The Company believes that the labeling, marketing and sale of its private-label motor oil complies
with applicable federal and state requirements and is not misleading. The Company further believes
that these matters are not appropriate for class or similar treatment. The Company intends to
vigorously defend these actions; however, at this time, it is not possible to predict whether any of these
cases will be permitted to proceed as a class or the size of any putative class. Likewise, at this time, it
is not possible to estimate the value of the claims asserted, and no assurances can be given that the
Company will be successful in its defense of these actions on the merits or otherwise. For these
reasons, the Company is unable to estimate the potential loss or range of loss in these matters;
however if the Company is not successful in its defense efforts, the resolution of any of these actions
could have a material adverse effect on the Company’s consolidated financial statements as a whole.
From time to time, the Company is a party to various other legal actions involving claims
incidental to the conduct of its business, including actions by employees, consumers, suppliers,
government agencies, or others through private actions, class actions, administrative proceedings,
regulatory actions or other litigation, including without limitation under federal and state employment
laws and wage and hour laws. The Company believes, based upon information currently available, that
such other litigation and claims, both individually and in the aggregate, will be resolved without a
material adverse effect on the Company’s consolidated financial statements as a whole.

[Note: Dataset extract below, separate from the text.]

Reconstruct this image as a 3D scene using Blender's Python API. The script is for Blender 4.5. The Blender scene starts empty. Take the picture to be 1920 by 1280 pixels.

However,
litigation involves an element of uncertainty. Future developments could cause these actions or claims
to have a material adverse effect on the Company’s results of operations, cash flows, or financial
position. In addition, certain of these lawsuits, if decided adversely to the Company or settled by the
Company, may result in liability material to the Company’s financial position or may negatively affect
operating results if changes to the Company’s business operation are required.
9. Benefit plans
The Dollar General Corporation 401(k) Savings and Retirement Plan, which became effective on
January 1, 1998, is a safe harbor defined contribution plan and is subject to the Employee Retirement
and Income Security Act (‘‘ERISA’’).
A participant’s right to claim a distribution of his or her account balance is dependent on the plan,
ERISA guidelines and Internal Revenue Service regulations. All active participants are fully vested in
all contributions to the 401(k) plan. During 2015, 2014 and 2013, the Company expensed approximately
$15.0 million, $13.7 million and $13.0 million, respectively, for matching contributions.
The Company also has a nonqualified supplemental retirement plan (‘‘SERP’’) and compensation
deferral plan (‘‘CDP’’), known as the Dollar General Corporation CDP/SERP Plan, for a select group
of management and other key employees. The Company incurred compensation expense for these plans
of approximately $1.1 million, $0.8 million and $1.2 million in 2015, 2014 and 2013, respectively.
The CDP/SERP Plan assets are invested in accounts selected by the Company’s Compensation
Committee or its delegate, and the associated deferred compensation liability is reflected in the
consolidated balance sheets as further discussed in Note 6.